The exercise >> Restate word for word the lines of the data below, from the first through the one that has "scene.camera = camo".

Available data >>

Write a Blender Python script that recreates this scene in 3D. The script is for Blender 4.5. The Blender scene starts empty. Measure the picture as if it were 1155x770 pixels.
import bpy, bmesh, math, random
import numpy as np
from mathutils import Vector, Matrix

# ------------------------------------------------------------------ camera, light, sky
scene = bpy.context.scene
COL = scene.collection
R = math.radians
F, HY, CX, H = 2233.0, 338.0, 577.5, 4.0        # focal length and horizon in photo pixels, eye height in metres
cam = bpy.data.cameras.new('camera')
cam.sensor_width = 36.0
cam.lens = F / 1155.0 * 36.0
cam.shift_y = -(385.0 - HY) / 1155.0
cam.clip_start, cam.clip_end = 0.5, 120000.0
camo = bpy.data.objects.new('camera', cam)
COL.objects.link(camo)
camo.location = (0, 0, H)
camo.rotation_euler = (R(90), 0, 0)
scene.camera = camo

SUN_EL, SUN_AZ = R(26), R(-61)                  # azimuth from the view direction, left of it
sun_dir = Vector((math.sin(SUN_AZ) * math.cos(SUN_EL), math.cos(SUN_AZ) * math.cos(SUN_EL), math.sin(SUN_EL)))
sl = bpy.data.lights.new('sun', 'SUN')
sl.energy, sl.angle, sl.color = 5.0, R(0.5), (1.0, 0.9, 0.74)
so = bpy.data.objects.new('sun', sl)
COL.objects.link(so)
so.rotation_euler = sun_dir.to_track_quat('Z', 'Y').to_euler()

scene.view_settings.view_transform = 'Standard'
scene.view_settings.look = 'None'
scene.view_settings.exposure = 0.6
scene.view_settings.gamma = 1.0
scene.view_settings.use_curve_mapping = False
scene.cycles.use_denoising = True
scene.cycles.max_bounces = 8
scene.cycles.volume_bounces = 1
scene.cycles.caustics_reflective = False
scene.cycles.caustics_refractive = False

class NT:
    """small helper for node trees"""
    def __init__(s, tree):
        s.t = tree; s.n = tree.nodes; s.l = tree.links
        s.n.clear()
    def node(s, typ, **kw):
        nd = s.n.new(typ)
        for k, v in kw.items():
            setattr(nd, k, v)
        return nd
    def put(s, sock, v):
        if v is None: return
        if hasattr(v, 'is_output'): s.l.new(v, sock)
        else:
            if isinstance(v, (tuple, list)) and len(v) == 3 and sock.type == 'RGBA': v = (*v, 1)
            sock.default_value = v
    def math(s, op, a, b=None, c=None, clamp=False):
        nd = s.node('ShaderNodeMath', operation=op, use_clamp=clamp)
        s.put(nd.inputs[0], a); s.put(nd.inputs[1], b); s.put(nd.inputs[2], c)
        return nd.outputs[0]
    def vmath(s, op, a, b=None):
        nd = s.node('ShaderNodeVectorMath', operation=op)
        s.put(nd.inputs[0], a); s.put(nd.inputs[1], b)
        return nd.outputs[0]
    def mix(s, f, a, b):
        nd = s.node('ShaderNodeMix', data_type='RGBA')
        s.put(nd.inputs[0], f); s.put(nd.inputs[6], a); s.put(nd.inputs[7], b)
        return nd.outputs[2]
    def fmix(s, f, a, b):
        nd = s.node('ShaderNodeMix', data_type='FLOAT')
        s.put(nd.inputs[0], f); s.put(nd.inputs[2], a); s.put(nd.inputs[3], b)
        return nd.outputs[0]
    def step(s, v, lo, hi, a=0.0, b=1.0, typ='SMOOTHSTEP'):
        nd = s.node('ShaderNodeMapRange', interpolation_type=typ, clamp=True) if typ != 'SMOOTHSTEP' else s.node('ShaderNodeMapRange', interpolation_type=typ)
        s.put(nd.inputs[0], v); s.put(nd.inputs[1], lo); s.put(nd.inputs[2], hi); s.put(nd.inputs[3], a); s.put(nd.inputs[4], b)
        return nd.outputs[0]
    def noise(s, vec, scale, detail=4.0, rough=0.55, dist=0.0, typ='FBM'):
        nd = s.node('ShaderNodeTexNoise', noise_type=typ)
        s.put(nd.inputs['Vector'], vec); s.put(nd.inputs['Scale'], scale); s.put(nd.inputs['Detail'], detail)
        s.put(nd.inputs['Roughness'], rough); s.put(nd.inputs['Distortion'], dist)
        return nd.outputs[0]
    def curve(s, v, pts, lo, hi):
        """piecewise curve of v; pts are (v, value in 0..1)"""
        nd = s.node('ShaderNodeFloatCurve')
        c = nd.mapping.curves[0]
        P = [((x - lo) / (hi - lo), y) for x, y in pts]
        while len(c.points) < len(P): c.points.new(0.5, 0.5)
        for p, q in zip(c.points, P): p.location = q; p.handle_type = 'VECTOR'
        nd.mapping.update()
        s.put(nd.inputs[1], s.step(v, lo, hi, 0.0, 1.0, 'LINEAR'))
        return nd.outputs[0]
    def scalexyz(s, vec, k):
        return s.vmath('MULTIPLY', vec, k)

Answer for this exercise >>
Write a Blender Python script that recreates this scene in 3D. The script is for Blender 4.5. The Blender scene starts empty. Measure the picture as if it were 1155x770 pixels.
import bpy, bmesh, math, random
import numpy as np
from mathutils import Vector, Matrix

# ------------------------------------------------------------------ camera, light, sky
scene = bpy.context.scene
COL = scene.collection
R = math.radians
F, HY, CX, H = 2233.0, 338.0, 577.5, 4.0        # focal length and horizon in photo pixels, eye height in metres
cam = bpy.data.cameras.new('camera')
cam.sensor_width = 36.0
cam.lens = F / 1155.0 * 36.0
cam.shift_y = -(385.0 - HY) / 1155.0
cam.clip_start, cam.clip_end = 0.5, 120000.0
camo = bpy.data.objects.new('camera', cam)
COL.objects.link(camo)
camo.location = (0, 0, H)
camo.rotation_euler = (R(90), 0, 0)
scene.camera = camo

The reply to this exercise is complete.